EXERCISE BRIEF: Print each line from the start of the records below up through the line where "SC.camera = camo" is found, exactly as given.

INFORMATION PROVIDED:
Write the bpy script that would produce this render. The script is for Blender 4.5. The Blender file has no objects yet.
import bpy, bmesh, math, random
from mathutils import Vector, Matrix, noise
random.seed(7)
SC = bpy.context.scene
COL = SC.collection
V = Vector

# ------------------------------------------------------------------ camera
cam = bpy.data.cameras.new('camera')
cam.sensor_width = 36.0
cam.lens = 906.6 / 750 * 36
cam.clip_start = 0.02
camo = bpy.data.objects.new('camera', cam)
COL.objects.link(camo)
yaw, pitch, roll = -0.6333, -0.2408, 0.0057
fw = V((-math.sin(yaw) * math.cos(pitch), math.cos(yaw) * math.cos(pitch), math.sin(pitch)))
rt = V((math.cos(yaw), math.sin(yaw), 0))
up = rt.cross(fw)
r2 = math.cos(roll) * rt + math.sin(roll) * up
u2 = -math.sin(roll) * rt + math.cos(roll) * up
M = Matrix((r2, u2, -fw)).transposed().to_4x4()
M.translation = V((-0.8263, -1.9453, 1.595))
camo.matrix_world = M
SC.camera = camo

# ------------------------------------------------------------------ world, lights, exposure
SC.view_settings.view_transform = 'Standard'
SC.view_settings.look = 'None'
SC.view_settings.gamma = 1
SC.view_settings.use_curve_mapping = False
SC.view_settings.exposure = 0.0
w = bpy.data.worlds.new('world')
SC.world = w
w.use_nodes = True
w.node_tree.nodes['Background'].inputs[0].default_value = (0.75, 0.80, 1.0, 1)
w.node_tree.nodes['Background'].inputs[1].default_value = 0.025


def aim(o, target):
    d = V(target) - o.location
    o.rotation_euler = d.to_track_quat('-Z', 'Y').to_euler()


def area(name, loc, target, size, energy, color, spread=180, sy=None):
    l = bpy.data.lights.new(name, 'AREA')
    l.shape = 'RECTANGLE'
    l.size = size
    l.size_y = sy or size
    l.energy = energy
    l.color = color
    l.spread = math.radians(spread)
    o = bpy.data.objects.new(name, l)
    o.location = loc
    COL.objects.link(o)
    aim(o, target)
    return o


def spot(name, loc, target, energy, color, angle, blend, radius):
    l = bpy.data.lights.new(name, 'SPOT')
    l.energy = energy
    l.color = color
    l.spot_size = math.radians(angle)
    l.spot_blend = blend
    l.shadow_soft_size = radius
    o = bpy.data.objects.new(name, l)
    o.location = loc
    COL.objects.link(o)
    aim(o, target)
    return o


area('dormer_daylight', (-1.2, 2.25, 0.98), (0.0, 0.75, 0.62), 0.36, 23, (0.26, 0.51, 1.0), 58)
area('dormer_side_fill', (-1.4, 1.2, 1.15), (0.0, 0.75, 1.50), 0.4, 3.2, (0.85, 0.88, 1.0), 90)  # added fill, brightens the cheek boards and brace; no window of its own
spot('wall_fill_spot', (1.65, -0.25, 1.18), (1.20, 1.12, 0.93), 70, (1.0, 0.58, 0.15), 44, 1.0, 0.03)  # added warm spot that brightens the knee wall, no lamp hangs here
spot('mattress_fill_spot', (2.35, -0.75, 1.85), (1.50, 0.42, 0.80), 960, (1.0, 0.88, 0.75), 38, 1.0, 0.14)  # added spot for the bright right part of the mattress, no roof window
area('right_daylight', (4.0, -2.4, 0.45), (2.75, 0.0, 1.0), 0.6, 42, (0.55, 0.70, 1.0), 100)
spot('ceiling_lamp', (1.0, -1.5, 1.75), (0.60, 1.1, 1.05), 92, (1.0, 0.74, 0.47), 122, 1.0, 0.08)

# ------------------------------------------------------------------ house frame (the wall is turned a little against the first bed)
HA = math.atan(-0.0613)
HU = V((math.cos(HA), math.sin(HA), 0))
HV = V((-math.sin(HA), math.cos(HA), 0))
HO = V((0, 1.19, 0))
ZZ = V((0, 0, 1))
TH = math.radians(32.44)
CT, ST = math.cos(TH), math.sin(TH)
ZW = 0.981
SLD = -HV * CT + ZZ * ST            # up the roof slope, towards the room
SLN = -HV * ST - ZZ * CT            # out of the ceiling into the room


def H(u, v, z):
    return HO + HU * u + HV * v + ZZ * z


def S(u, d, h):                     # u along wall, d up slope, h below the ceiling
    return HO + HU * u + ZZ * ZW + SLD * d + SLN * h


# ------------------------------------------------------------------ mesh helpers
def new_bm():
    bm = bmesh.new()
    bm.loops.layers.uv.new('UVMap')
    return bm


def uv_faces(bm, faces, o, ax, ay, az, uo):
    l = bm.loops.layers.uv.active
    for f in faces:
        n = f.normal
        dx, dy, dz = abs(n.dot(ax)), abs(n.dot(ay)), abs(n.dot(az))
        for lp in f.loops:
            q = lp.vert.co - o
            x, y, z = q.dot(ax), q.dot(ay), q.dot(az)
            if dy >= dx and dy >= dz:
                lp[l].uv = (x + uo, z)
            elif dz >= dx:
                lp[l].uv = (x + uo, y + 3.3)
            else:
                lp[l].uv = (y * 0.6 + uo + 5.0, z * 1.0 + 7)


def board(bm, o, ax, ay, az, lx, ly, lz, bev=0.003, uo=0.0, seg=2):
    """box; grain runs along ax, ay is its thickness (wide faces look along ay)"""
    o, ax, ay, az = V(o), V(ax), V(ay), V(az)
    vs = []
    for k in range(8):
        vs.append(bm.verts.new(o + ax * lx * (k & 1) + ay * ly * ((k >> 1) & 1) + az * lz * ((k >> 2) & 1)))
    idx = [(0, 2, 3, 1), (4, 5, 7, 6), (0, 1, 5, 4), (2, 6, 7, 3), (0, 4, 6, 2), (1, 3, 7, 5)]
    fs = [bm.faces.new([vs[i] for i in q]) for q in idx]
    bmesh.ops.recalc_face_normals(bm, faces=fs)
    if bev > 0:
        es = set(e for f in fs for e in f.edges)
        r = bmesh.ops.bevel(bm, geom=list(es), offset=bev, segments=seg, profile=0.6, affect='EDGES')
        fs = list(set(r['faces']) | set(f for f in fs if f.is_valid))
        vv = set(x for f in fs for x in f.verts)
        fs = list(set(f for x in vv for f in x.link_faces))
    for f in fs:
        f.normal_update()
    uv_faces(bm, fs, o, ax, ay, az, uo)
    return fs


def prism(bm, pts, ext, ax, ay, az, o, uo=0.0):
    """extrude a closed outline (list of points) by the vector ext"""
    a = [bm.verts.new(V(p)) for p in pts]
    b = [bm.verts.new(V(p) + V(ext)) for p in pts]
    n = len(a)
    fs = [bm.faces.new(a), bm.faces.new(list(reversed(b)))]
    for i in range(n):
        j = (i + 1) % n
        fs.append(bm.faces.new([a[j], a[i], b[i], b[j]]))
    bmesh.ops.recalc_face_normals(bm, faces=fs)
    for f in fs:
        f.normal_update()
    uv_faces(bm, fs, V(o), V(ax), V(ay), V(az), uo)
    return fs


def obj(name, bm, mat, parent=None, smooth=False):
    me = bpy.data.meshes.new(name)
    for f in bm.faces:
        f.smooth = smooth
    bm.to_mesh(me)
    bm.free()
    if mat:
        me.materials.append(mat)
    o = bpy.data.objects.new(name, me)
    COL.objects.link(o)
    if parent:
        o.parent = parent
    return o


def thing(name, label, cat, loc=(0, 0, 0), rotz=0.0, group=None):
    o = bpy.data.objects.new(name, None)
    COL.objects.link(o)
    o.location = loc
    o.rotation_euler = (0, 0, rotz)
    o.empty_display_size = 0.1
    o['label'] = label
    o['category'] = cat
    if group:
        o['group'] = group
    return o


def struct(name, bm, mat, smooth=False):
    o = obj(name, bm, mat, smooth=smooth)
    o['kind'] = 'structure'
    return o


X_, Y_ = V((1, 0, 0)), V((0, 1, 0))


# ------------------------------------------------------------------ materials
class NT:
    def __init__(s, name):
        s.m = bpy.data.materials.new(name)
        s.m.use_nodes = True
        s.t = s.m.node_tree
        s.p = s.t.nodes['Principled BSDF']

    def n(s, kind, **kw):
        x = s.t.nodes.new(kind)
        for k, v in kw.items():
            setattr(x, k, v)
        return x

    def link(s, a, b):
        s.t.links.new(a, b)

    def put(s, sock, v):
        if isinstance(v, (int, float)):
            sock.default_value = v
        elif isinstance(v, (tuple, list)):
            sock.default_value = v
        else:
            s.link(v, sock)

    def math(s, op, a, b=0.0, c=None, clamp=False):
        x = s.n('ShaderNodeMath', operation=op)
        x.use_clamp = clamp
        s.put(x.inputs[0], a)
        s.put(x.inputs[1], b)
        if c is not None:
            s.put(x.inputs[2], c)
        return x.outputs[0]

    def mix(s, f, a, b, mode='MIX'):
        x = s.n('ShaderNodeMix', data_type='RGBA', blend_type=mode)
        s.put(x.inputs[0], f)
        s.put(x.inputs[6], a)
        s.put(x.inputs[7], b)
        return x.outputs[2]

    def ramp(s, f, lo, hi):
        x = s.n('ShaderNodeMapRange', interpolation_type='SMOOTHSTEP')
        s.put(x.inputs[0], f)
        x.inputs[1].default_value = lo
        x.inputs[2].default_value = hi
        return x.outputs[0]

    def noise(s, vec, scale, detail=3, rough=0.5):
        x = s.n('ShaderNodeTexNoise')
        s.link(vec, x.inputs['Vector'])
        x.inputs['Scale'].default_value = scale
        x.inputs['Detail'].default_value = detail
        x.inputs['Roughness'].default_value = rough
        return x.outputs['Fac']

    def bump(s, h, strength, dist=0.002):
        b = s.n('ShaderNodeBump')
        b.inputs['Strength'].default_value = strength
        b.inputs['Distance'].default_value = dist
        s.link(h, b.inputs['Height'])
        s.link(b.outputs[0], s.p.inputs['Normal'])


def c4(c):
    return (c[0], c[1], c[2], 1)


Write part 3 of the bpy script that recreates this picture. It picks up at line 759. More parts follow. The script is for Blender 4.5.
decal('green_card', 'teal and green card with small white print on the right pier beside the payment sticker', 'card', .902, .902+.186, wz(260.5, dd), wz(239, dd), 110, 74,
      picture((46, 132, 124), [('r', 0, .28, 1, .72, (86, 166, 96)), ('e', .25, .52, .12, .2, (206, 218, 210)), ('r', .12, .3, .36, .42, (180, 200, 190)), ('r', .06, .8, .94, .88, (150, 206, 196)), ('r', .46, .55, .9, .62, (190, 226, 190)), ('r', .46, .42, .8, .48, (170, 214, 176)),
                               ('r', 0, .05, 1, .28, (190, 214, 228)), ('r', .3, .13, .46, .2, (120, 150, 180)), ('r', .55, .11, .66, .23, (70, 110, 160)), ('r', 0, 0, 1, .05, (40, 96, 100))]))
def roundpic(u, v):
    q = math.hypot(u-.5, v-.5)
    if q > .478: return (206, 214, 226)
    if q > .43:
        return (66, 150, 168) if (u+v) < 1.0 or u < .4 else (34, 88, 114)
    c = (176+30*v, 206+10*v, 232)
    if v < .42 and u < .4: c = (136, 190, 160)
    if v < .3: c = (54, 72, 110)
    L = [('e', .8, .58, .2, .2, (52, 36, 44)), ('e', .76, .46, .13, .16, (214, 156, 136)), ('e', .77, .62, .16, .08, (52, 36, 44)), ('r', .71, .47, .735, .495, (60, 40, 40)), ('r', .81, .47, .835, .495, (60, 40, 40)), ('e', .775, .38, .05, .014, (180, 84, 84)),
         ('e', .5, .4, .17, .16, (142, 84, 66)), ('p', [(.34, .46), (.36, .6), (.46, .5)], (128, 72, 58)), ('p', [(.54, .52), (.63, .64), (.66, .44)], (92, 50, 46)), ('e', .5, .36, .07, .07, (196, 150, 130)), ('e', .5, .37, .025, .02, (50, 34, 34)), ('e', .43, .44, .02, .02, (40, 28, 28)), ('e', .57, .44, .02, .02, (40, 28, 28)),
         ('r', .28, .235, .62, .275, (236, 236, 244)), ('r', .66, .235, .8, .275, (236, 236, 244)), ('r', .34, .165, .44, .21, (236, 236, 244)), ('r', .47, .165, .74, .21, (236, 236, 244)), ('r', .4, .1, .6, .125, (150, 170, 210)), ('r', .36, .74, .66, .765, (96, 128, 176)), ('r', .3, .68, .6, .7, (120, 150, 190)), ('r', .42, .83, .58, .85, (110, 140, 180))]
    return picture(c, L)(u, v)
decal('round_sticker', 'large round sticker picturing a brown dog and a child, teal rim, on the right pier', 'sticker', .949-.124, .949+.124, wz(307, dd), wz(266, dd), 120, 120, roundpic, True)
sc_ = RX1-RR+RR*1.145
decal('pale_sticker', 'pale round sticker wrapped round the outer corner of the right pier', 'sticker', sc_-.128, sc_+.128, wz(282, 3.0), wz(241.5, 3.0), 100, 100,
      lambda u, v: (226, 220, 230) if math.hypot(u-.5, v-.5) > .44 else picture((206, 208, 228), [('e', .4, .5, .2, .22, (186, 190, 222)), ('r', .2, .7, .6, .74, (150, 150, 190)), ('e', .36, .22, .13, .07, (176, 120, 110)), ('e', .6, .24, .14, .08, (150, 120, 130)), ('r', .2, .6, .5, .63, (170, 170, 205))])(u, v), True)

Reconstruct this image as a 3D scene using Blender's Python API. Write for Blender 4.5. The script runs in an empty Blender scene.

FINAL RESULT:
Write the bpy script that would produce this render. The script is for Blender 4.5. The Blender file has no objects yet.
import bpy, bmesh, math, random
from mathutils import Vector, Matrix, noise
random.seed(7)
SC = bpy.context.scene
COL = SC.collection
V = Vector

# ------------------------------------------------------------------ camera
cam = bpy.data.cameras.new('camera')
cam.sensor_width = 36.0
cam.lens = 906.6 / 750 * 36
cam.clip_start = 0.02
camo = bpy.data.objects.new('camera', cam)
COL.objects.link(camo)
yaw, pitch, roll = -0.6333, -0.2408, 0.0057
fw = V((-math.sin(yaw) * math.cos(pitch), math.cos(yaw) * math.cos(pitch), math.sin(pitch)))
rt = V((math.cos(yaw), math.sin(yaw), 0))
up = rt.cross(fw)
r2 = math.cos(roll) * rt + math.sin(roll) * up
u2 = -math.sin(roll) * rt + math.cos(roll) * up
M = Matrix((r2, u2, -fw)).transposed().to_4x4()
M.translation = V((-0.8263, -1.9453, 1.595))
camo.matrix_world = M
SC.camera = camo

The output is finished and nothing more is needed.